From time to time we watch a trail blazer or two pass us by. We read about them, watch their shows, invite them to our leadership conferences, take furious notes, and then mostly we write them off for some trumped up charge or another.

Ricardo Semler of Semco Partners
His charge is that he’s Brazilian and you know, you can do anything in Brazil. It’s a developing world country and their markets aren’t as sophisticated. Their people are different. They’re got a different labor environment.

Tony Hsieh of Zappos
He’s charged with being CEO of an Internet Company. They sell shoes online. It’s not the same. And look at what he’s doing now? Holocracy! Teal! WTF!

Brian Chesky of Airbnb
He’s charged with not having been in business for 10 years, and CEO of a company enables people to rent beds to each other. Who does that?

We dismiss leaders like these at our peril. They’ve done and are doing some spectacular things. I’m certain that they mess up regularly, but I reckon they get it more right than they get it wrong. I’ve had the privilege of working with leaders on their cultural projects, and I’ve seen enough to know for sure, without a shadow of a doubt, that the best strategy in the world executed by a disconnected group of people will always be significantly poorer than a crap strategy executed by a connected and passionate team.

I was recently sent a post by Brian Chesky. An open letter of sorts to his team. You can read the full post here. I’ve pulled a few paragraphs I enjoyed and pasted them below….

After we closed our Series C with Peter Thiel in 2012, we invited him to our office. This was late last year, and we were in the Berlin room showing him various metrics. Midway through the conversation, I asked him what was the single most important piece of advice he had for us.


He replied, “Don’t fuck up the culture.”


This wasn’t what we were expecting from someone who just gave us $150M. I asked him to elaborate on this. He said one of the reasons he invested in us was our culture. But he had a somewhat cynical view that it was practically inevitable once a company gets to a certain size to “fuck it up.”

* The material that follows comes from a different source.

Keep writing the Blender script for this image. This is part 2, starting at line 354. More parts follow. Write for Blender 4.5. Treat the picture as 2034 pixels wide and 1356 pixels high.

Why is culture so important to a business? Here is a simple way to frame it. The stronger the culture, the less corporate process a company needs. When the culture is strong, you can trust everyone to do the right thing. People can be independent and autonomous. They can be entrepreneurial. And if we have a company that is entrepreneurial in spirit, we will be able to take our next “(wo)man on the moon” leap. Ever notice how families or tribes don’t require much process? That is because there is such a strong trust and culture that it supersedes any process. In organizations (or even in a society) where culture is weak, you need an abundance of heavy, precise rules and processes.